Vendredi dernier, des travailleurs et des travailleuses ont commencé à affluer des États environnants. Tous les médias importants avaient des équipes sur place, même Al Jazeera. Les services d’ordre syndicaux, portant des vestes orange et même des toilettes portables furent mobilisés… Les groupes de «gauche» étaient visibles, plus à la manière d’un spectacle forain avec leurs banderoles et leurs drapeaux, que par leur contenu politique. Il y a un grand vide que ces groupes n’arriveront pas à combler. C’est là qu’un noyau de gens engagés à mettre en avant une perspective révolutionnaire durant les événements et faisant appel à mener la lutte à l’extérieur du cadre syndical pourrait atteindre un grand nombre de prolétaires, avec un nombre relativement restreint de camarades. Cette lutte ne peut pas être sous-estimée simplement du fait qu’elle prend la forme d’un spectacle organisé par la bureaucratie du Parti Démocrate et de l’AFL-CIO. Il y a de véritables enjeux de classe en cause qui sont, comme on pouvait s’y attendre, enfouis sous le manteau du syndicalisme, sous les discours sur les «droits» et sous les sottises «progressistes» du Parti Démocrate. Les mesures d’austérité représentent une réduction nette de 16 à 20% du revenu; les salariés savent qu’ils ne peuvent pas l’accepter.

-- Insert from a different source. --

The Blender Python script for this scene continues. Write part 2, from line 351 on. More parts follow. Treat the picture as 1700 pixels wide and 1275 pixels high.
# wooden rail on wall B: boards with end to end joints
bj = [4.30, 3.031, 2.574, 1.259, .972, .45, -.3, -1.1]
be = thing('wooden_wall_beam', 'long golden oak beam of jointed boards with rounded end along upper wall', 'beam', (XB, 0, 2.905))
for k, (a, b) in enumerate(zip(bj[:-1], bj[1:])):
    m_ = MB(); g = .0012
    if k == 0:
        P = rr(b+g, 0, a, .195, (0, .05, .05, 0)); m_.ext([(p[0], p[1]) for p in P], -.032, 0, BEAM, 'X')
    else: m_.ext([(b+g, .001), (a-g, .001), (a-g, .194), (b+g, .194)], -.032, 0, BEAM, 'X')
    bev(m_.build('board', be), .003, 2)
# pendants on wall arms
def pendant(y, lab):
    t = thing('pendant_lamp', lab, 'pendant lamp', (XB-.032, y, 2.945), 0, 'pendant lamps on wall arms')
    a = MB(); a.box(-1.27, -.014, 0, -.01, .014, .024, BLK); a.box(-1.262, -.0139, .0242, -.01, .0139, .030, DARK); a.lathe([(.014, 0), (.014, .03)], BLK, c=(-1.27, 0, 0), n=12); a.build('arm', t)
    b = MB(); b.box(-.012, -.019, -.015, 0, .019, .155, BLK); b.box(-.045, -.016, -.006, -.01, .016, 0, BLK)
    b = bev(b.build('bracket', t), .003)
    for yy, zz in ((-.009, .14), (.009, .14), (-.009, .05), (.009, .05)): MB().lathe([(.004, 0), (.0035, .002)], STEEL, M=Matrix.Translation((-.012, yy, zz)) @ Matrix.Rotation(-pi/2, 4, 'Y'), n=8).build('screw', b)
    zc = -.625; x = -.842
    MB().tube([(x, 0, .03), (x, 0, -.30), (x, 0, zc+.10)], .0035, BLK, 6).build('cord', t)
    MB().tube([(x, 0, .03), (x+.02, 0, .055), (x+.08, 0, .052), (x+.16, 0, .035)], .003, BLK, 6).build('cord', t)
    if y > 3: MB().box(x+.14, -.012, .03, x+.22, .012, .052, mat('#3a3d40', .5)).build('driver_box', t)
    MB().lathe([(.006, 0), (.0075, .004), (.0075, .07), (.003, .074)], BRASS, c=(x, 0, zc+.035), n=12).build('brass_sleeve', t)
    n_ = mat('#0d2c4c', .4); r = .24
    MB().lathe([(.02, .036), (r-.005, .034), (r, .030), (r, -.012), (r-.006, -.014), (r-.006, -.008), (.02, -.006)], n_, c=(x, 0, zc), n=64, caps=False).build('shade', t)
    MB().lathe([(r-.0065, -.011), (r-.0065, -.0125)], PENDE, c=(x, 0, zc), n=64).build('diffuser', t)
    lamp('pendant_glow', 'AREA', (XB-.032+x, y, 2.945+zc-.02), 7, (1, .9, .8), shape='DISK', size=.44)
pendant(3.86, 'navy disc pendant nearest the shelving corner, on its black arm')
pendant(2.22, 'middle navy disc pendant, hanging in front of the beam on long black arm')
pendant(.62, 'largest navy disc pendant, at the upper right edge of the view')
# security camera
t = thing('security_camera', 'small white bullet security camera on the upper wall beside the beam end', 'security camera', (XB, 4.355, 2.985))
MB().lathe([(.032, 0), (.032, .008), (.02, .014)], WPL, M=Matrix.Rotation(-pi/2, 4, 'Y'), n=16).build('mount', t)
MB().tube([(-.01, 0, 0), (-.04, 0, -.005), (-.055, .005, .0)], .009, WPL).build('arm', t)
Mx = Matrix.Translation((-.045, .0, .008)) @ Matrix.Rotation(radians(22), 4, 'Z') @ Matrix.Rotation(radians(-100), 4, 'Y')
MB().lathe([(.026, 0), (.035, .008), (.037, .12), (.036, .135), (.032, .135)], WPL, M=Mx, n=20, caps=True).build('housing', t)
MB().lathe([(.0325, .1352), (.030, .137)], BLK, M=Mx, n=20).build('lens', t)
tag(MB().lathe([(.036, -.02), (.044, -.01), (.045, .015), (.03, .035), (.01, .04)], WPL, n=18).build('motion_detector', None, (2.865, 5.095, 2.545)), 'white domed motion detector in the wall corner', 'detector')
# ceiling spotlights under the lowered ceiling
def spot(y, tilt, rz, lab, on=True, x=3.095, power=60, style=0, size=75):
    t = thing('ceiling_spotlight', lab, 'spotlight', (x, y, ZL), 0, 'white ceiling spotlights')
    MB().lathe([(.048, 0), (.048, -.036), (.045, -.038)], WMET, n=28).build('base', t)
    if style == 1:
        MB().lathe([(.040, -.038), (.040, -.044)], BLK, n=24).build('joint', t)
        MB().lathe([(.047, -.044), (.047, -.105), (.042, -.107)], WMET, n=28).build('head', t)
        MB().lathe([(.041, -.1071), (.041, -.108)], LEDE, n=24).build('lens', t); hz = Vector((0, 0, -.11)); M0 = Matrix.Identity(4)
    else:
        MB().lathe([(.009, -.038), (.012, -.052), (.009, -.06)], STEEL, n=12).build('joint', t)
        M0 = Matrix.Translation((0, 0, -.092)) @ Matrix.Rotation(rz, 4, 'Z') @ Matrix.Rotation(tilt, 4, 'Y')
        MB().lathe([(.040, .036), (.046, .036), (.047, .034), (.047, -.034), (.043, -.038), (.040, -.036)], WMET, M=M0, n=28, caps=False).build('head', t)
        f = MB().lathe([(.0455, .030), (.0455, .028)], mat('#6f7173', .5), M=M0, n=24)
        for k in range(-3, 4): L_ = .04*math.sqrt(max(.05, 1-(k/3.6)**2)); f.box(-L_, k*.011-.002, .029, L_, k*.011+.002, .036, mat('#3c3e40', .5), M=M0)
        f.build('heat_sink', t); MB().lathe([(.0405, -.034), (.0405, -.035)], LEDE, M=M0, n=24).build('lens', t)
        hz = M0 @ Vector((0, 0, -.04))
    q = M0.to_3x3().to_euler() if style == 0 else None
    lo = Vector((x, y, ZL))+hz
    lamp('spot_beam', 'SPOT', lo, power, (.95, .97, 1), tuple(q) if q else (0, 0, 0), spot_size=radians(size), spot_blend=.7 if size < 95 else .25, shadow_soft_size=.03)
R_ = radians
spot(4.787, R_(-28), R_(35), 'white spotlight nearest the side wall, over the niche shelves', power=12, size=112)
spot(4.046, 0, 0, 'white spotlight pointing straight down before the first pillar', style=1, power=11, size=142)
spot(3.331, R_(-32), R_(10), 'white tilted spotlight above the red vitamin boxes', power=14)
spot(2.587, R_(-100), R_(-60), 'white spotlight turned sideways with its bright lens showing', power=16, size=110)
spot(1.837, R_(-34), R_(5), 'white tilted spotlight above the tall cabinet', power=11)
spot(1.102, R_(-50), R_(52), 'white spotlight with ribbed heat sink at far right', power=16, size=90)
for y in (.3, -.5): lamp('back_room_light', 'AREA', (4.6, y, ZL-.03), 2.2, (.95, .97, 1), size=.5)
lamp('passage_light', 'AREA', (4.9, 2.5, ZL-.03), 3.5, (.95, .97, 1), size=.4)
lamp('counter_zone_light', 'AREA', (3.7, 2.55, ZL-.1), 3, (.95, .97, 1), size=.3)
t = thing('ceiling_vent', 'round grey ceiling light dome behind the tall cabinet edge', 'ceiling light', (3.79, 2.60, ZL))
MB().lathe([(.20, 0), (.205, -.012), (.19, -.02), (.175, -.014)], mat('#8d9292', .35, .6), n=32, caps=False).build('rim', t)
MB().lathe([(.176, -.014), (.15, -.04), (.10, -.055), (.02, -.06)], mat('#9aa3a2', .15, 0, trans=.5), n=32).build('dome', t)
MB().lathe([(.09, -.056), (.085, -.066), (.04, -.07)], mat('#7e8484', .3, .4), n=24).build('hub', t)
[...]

Des événements comme ceux-ci feront que les travailleurs et les travailleuses commenceront à réfléchir à leur propre rôle politique. Ceux et celles qui n’avaient jamais vraiment eu à s’inquiéter de leur gagne-pain auparavant, sont maintenant confrontés à une réalité qui ne peut être ignorée. Dans un pays où les manifestations, lorsqu’il y en a, ont habituellement comme sujet des situations se passant à l’extérieur des États-Unis, nous voyons des prolétaires manifester enfin sur une question qui les touche directement, et cela par dizaines de milliers.

ASm - Lundi, le 21 février 2011

(1) Grève où tous les employés prétendent être malades le même jour.

(2) Écoles secondaires au Québec, lycées en Europe.

(3) La plus grande des centrales syndicales américaines.